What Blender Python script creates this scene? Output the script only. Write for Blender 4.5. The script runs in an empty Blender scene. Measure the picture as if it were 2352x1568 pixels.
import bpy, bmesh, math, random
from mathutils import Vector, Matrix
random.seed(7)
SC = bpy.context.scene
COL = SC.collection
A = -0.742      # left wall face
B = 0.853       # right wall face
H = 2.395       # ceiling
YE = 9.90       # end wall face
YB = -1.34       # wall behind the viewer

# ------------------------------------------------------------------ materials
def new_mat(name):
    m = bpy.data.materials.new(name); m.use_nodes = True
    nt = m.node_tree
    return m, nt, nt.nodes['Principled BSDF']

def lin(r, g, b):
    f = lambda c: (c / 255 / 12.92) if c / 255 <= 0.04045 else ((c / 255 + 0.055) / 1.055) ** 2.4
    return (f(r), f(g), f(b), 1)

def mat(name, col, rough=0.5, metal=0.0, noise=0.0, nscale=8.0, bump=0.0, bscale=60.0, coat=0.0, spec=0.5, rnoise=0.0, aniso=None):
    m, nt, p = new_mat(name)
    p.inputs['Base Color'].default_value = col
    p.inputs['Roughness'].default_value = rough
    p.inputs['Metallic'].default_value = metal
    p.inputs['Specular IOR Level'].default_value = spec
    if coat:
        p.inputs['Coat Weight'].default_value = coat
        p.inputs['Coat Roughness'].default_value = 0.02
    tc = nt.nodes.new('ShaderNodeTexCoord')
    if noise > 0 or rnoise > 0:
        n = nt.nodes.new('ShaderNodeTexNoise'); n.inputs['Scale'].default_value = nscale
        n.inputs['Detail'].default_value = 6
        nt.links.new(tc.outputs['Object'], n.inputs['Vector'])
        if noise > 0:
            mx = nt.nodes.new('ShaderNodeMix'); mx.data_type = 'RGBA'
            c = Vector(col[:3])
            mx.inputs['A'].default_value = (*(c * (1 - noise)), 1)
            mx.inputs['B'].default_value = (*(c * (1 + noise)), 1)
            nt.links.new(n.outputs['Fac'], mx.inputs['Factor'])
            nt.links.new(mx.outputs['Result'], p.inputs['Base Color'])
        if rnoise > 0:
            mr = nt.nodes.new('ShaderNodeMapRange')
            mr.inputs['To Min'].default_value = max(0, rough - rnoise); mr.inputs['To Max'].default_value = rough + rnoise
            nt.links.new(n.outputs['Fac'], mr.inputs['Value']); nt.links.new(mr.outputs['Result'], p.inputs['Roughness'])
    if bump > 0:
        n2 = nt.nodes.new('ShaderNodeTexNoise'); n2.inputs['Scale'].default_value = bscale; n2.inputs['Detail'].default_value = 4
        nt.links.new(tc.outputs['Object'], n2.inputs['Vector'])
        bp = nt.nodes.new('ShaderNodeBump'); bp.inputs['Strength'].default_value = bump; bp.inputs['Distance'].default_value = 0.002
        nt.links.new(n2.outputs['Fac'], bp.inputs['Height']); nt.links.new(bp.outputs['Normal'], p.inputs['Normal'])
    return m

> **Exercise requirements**
Extract each line of the listing above, copying it word for word.

> **Exercise answer**
What Blender Python script creates this scene? Output the script only. Write for Blender 4.5. The script runs in an empty Blender scene. Measure the picture as if it were 2352x1568 pixels.
import bpy, bmesh, math, random
from mathutils import Vector, Matrix
random.seed(7)
SC = bpy.context.scene
COL = SC.collection
A = -0.742      # left wall face
B = 0.853       # right wall face
H = 2.395       # ceiling
YE = 9.90       # end wall face
YB = -1.34       # wall behind the viewer

# ------------------------------------------------------------------ materials
def new_mat(name):
    m = bpy.data.materials.new(name); m.use_nodes = True
    nt = m.node_tree
    return m, nt, nt.nodes['Principled BSDF']

def lin(r, g, b):
    f = lambda c: (c / 255 / 12.92) if c / 255 <= 0.04045 else ((c / 255 + 0.055) / 1.055) ** 2.4
    return (f(r), f(g), f(b), 1)

def mat(name, col, rough=0.5, metal=0.0, noise=0.0, nscale=8.0, bump=0.0, bscale=60.0, coat=0.0, spec=0.5, rnoise=0.0, aniso=None):
    m, nt, p = new_mat(name)
    p.inputs['Base Color'].default_value = col
    p.inputs['Roughness'].default_value = rough
    p.inputs['Metallic'].default_value = metal
    p.inputs['Specular IOR Level'].default_value = spec
    if coat:
        p.inputs['Coat Weight'].default_value = coat
        p.inputs['Coat Roughness'].default_value = 0.02
    tc = nt.nodes.new('ShaderNodeTexCoord')
    if noise > 0 or rnoise > 0:
        n = nt.nodes.new('ShaderNodeTexNoise'); n.inputs['Scale'].default_value = nscale
        n.inputs['Detail'].default_value = 6
        nt.links.new(tc.outputs['Object'], n.inputs['Vector'])
        if noise > 0:
            mx = nt.nodes.new('ShaderNodeMix'); mx.data_type = 'RGBA'
            c = Vector(col[:3])
            mx.inputs['A'].default_value = (*(c * (1 - noise)), 1)
            mx.inputs['B'].default_value = (*(c * (1 + noise)), 1)
            nt.links.new(n.outputs['Fac'], mx.inputs['Factor'])
            nt.links.new(mx.outputs['Result'], p.inputs['Base Color'])
        if rnoise > 0:
            mr = nt.nodes.new('ShaderNodeMapRange')
            mr.inputs['To Min'].default_value = max(0, rough - rnoise); mr.inputs['To Max'].default_value = rough + rnoise
            nt.links.new(n.outputs['Fac'], mr.inputs['Value']); nt.links.new(mr.outputs['Result'], p.inputs['Roughness'])
    if bump > 0:
        n2 = nt.nodes.new('ShaderNodeTexNoise'); n2.inputs['Scale'].default_value = bscale; n2.inputs['Detail'].default_value = 4
        nt.links.new(tc.outputs['Object'], n2.inputs['Vector'])
        bp = nt.nodes.new('ShaderNodeBump'); bp.inputs['Strength'].default_value = bump; bp.inputs['Distance'].default_value = 0.002
        nt.links.new(n2.outputs['Fac'], bp.inputs['Height']); nt.links.new(bp.outputs['Normal'], p.inputs['Normal'])
    return m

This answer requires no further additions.